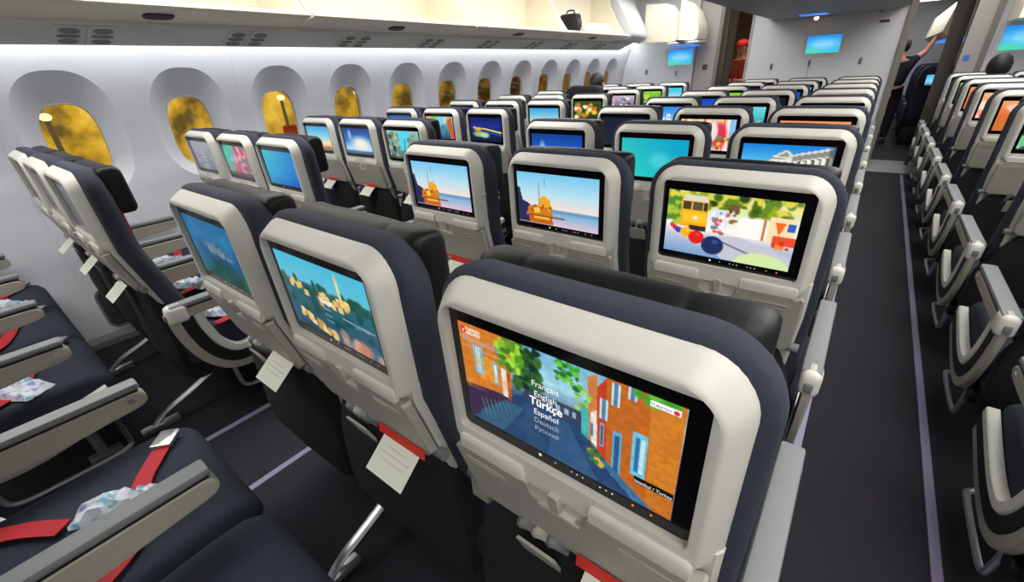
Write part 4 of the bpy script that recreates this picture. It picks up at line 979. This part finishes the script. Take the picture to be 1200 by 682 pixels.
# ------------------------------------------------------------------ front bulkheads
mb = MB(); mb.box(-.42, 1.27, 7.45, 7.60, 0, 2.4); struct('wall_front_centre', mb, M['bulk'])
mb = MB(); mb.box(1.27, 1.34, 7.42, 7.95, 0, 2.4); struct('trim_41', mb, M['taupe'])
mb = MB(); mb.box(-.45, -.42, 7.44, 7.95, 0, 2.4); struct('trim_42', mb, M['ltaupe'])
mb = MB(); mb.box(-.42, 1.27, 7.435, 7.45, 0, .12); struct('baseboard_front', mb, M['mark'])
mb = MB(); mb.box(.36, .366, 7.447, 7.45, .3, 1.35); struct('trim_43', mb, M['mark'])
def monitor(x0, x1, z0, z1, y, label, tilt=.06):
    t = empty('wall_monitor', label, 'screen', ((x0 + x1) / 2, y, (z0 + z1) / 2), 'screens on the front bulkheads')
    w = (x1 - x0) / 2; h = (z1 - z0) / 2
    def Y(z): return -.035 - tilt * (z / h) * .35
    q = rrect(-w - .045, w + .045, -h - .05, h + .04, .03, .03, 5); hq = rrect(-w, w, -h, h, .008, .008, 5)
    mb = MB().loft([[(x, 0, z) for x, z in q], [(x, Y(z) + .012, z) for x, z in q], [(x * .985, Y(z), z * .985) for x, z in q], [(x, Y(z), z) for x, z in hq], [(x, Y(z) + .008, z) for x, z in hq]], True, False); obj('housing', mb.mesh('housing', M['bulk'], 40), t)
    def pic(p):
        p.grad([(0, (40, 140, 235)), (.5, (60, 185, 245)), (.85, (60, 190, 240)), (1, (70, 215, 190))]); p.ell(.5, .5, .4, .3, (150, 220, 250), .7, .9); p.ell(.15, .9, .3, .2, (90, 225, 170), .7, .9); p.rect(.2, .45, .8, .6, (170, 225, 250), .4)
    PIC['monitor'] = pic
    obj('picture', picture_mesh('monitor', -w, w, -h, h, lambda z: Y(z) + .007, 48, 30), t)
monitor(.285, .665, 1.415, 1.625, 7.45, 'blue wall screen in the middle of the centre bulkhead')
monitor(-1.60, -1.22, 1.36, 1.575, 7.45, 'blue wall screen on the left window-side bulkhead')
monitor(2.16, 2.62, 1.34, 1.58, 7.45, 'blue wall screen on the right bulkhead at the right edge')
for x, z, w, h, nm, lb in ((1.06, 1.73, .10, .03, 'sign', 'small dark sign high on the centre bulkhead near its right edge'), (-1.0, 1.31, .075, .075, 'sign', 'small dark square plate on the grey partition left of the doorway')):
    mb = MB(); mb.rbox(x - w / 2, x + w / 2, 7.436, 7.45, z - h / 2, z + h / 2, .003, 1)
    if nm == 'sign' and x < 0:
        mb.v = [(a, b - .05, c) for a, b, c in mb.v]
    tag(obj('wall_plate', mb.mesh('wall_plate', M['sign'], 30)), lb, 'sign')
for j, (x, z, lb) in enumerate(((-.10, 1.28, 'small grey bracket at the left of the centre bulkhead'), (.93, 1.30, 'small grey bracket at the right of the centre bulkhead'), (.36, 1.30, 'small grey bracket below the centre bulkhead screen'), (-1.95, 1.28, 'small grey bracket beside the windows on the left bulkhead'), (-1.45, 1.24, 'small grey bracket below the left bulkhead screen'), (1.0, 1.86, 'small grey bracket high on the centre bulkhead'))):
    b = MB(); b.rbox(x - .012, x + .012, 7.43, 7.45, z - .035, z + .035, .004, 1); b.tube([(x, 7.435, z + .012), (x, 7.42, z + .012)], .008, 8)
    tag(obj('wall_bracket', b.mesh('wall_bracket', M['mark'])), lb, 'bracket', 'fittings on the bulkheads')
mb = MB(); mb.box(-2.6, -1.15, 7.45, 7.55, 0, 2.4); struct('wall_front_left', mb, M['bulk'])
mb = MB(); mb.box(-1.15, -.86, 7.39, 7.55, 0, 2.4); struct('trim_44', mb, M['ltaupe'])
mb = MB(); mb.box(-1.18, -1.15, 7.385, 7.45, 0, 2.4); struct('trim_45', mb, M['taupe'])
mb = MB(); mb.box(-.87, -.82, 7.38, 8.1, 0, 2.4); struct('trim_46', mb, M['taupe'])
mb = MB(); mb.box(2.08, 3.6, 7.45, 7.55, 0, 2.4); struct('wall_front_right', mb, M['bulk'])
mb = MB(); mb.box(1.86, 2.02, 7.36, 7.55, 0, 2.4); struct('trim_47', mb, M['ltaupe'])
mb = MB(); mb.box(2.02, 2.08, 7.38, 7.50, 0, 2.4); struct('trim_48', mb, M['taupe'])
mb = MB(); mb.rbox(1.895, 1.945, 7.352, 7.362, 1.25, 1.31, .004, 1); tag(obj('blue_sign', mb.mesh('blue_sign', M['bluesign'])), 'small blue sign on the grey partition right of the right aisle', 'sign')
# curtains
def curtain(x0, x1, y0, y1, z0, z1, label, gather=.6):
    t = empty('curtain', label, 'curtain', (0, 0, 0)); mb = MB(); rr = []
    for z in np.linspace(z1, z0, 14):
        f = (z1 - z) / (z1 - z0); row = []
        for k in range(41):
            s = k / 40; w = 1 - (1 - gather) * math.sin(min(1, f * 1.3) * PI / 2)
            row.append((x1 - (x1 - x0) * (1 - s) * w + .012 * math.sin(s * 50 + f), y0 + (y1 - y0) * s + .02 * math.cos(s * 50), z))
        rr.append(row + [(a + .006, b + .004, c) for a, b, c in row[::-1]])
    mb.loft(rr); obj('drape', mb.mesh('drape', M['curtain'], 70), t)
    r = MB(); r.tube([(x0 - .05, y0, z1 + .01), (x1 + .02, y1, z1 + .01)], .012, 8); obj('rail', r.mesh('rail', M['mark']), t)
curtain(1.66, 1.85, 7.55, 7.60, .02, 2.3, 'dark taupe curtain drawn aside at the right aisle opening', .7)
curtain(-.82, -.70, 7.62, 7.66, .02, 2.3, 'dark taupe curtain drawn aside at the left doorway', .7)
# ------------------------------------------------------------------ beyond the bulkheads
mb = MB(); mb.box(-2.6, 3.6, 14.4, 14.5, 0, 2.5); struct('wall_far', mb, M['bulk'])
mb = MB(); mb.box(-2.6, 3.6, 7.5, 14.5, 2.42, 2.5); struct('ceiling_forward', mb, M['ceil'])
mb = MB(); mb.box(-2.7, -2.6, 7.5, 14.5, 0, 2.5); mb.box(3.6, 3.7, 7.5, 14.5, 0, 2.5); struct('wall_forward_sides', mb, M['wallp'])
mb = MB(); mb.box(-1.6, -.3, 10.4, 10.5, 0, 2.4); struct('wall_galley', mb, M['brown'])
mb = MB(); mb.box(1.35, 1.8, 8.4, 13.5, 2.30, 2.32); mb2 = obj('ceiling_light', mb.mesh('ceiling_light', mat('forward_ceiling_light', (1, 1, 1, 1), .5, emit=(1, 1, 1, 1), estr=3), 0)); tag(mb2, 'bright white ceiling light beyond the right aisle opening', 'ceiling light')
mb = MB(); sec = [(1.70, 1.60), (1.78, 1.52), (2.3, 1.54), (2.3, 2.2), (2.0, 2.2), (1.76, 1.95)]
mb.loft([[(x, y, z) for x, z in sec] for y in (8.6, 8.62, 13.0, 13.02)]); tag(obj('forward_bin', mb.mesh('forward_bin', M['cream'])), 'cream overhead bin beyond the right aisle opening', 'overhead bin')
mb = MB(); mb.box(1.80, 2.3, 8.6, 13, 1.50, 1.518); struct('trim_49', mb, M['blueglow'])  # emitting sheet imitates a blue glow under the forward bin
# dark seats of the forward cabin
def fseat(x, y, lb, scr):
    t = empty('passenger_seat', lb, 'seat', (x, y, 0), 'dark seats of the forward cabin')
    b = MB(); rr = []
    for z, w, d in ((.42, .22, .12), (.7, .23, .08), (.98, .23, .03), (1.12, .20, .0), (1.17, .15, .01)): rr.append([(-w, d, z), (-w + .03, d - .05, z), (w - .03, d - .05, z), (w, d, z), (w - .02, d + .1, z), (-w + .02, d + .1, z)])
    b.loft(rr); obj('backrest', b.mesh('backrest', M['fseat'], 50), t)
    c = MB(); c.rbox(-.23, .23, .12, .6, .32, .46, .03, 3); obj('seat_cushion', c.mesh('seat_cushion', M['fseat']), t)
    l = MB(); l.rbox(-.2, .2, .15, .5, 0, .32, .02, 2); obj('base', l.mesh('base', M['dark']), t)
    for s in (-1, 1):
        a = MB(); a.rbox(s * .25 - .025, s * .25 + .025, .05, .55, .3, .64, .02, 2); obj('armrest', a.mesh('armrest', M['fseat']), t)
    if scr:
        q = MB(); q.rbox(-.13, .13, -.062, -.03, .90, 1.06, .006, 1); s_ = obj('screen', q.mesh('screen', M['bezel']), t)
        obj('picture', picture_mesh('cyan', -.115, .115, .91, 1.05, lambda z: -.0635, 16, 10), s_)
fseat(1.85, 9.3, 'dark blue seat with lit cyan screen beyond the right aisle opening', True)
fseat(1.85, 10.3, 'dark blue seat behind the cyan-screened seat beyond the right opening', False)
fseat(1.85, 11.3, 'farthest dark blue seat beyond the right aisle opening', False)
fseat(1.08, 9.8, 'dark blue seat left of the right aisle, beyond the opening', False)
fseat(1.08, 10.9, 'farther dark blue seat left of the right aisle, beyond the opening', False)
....
Work to complete
Report how many lines of the data hold the string "picture"; give only the number.

Solution
3